Insomma, la sensazione è che la legislazione, specie quella fiscale, sia caratterizzata dall’assenza di strategie e da una confusione dei ruoli. E tornando ai sei mesi in più per la delega: siamo sicuri che con il rinvio ci siano i tempi necessari per varare i decreti delegati? Io credo di no. Anche se c’è la scappatoia della proroga della proroga.

La certezza calpestata del diritto tributario

La certezza calpestata del diritto tributario

Enrico De Mita – Il Sole 24 Ore

Lo schema di decreto legislativo sull’abuso del diritto – ora impigliato nella vicenda della contestata soglia di punibilità del 3% – porta nel titolo il riferimento alla «certezza del diritto». È stato detto che questo provvedimento dovrà lasciare all’interpretazione «uno spazio minimo quasi nullo». È un’affermazione, questa sullo spazio minimo quasi nullo, che va chiarita, perché secondo un’opinione diffusa la certezza del diritto è quella che non lascia alcun spazio all’interpretazione. Ora, il diritto tributario è un diritto come tutti gli altri. Sicché non si può stabilire a priori quanta parte di esso resti affidata alla interpretazione.

I principi sono sempre gli stessi. Il tema della certezza del diritto come tema di carattere generale è stato accantonato. Altri temi hanno preso il suo posto come quello dell’affidamento. Perciò non serve a niente scrivere in testa a una legge che essa risponde alla certezza del diritto. È solo uno slogan e il riferimento a questa esigenza può creare degli equivoci se non correttamente inteso. C’è un profilo pacifico del tema che riguarda tutte le leggi tributarie: il numero delle leggi e la loro stabilità nel tempo. Questo è il tema. La semplificazione è un metodo che vuol dire tutto il contrario di una legislazione a getto continuo. La certezza del diritto non può essere data da una legislazione che per la sua immensità è inconoscibile. C’è l’esigenza nel nostro ordinamento (come in quello tedesco) di un codice tributario nel quale le leggi siano semplici e chiare, altrimenti si resta condannati a una legislazione scritta con la mentalità delle circolari e che, per la sua minuziosità, penalizza non solo i contribuenti ma la stessa amministrazione. Ma è la prassi delle circolari che aggrava la situazione, quando introduce nell’ordinamento un’interpretazione distorta, con limitazioni e distinzioni che non hanno fondamento e che contrastano con lo spirito delle leggi. E l’emanazione di una circolare vuol dire certezza di atti d’accertamento conseguenti. Quindi l’aspirazione ad uno spazio minimo, quasi nullo per l’interpretazione, non è una prospettiva plausibile. Di fronte alla locuzione «sostanza economica», l’Amministrazione non rinuncerà a spiegare, con una circolare, che cosa si intende per sostanza economica nell’abuso del diritto. Lo slogan con cui è stata presentata la legge, la certezza del diritto, risulta vanificata dalla legge stessa.

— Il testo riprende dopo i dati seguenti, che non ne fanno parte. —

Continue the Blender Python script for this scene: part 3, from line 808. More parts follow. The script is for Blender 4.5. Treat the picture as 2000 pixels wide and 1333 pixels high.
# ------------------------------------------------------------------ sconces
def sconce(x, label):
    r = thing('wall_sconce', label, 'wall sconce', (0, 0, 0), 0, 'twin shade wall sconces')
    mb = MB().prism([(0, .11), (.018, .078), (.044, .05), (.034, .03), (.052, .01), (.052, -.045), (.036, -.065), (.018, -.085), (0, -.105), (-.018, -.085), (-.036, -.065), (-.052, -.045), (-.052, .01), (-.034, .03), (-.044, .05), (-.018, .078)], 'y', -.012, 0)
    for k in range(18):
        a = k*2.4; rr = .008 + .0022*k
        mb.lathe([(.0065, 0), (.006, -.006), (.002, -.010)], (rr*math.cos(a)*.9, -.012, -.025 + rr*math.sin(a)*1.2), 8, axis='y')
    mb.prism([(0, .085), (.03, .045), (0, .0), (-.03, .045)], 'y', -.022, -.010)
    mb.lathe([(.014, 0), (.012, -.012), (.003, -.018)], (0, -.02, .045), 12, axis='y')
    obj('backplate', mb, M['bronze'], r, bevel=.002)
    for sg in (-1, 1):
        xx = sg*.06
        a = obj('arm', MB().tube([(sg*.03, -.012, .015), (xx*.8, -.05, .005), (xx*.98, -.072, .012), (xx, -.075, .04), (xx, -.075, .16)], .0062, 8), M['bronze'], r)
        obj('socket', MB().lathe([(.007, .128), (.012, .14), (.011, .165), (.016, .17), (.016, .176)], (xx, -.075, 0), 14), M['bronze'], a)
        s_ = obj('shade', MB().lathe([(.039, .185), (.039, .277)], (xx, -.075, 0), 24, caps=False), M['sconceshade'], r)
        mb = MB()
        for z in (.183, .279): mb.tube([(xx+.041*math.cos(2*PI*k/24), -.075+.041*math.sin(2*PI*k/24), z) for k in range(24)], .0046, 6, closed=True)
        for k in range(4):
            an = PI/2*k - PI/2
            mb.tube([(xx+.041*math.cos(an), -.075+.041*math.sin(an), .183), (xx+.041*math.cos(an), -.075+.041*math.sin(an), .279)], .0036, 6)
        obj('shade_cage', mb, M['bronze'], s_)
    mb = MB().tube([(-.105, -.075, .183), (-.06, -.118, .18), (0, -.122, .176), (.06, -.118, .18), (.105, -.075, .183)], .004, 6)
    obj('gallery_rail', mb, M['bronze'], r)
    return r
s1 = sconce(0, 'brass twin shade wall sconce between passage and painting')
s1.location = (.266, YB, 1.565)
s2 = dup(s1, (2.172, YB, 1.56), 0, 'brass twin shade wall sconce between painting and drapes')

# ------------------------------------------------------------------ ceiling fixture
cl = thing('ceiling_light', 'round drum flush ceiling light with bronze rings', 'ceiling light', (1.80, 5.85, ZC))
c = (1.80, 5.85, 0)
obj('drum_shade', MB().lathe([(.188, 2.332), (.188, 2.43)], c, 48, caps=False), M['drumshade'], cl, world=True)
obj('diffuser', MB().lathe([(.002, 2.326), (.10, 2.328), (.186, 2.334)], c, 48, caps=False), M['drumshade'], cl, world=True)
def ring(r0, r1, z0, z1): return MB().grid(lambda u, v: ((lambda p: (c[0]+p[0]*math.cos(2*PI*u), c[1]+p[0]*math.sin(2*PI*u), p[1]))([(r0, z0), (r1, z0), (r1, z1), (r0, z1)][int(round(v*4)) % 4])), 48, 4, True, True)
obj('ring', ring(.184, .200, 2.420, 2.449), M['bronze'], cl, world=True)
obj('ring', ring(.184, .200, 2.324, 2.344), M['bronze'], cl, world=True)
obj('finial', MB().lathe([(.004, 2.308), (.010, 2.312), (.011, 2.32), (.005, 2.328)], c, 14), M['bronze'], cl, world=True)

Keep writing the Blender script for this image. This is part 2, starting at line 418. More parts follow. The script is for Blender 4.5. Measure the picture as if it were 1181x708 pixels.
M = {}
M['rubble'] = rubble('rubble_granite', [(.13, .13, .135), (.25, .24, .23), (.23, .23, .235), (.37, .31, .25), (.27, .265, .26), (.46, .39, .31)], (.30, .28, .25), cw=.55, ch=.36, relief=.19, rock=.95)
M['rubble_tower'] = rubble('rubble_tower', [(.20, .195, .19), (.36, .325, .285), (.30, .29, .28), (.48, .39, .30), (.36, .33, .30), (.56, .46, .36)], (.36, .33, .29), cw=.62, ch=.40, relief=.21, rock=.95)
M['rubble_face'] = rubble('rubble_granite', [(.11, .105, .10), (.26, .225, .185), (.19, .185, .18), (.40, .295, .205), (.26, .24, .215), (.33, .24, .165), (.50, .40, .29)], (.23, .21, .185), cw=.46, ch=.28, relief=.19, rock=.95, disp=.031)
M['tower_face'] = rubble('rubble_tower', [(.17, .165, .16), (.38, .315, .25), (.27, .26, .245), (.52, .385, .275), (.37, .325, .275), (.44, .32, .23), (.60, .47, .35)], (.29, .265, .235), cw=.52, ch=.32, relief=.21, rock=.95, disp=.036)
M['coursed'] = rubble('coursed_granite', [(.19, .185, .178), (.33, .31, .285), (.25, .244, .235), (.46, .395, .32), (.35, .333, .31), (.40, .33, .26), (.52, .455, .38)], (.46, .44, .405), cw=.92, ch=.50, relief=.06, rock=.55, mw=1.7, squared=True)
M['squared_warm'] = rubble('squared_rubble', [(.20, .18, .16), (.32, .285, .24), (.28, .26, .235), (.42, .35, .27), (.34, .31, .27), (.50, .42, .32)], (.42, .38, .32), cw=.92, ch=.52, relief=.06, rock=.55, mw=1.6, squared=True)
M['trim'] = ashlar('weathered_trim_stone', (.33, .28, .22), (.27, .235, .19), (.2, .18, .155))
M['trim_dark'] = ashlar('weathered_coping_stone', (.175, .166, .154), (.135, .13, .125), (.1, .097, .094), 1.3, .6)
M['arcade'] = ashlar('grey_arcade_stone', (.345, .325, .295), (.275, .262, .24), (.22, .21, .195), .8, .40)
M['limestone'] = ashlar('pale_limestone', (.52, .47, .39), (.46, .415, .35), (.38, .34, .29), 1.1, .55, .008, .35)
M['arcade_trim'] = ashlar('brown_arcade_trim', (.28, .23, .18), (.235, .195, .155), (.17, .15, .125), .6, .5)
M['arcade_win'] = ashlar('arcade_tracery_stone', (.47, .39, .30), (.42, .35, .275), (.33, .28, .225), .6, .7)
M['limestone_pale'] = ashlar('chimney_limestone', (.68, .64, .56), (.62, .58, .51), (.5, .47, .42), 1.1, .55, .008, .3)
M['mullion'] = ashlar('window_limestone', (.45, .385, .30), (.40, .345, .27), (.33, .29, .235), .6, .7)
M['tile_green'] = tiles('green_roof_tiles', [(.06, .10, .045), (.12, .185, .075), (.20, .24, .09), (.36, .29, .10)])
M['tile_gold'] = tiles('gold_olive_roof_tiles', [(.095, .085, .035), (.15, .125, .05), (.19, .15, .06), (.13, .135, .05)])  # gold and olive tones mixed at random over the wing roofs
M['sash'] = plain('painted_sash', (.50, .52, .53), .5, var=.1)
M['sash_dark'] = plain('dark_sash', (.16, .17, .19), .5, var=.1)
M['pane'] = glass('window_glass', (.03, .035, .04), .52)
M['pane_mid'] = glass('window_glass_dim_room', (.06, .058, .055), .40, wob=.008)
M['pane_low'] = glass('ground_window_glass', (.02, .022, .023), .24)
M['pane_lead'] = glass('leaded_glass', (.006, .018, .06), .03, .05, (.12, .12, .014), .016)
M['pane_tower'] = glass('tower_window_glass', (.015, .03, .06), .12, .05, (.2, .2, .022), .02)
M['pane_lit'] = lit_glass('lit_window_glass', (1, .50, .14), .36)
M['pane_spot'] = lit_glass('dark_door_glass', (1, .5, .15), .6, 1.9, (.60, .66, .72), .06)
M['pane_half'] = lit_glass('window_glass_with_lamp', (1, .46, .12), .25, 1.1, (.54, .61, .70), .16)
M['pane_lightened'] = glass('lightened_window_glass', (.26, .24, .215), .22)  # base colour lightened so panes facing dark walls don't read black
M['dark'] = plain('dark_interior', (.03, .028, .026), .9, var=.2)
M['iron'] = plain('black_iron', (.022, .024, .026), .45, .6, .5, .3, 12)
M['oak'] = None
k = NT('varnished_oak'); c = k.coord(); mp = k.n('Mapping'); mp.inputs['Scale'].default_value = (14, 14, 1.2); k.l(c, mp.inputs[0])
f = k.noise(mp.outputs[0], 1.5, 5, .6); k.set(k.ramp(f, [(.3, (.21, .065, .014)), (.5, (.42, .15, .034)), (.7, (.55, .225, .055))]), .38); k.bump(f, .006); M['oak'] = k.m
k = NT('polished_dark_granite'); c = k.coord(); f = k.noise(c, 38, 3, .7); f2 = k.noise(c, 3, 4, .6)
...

Volendo dare un contenuto proprio alla certezza del diritto, questa vuol dire ripugnanza delle nuove regole senza abrogazione espressa delle precedenti nell’ordinamento legale. Il diritto ha il compito di garantire soprattutto comportamenti sociali rendendo prevedibili valutazioni per il futuro nel processo economico di alto valore costituito dalla sicurezza. Nel diritto tributario, con il forte prevalere delle garanzie costituzionali, perdono di autorità il metodo dell’interpretazione teleologica e della giurisprudenza degli interessi. Al loro posto è subentrata una concezione delle fattispecie legali dirette a garantire l’applicazione perequatrice delle leggi tributarie. La nostra giurisprudenza della Cassazione ha imboccato questa strada quando ha inventato la nozione di abuso del diritto con una interpretazione teleologica e perseguito in modo improprio la tutela dell’interesse fiscale. È sufficiente il provvedimento sull’abuso del diritto a neutralizzare questa tendenza della nostra giurisprudenza? Solo il tempo potrà dirlo.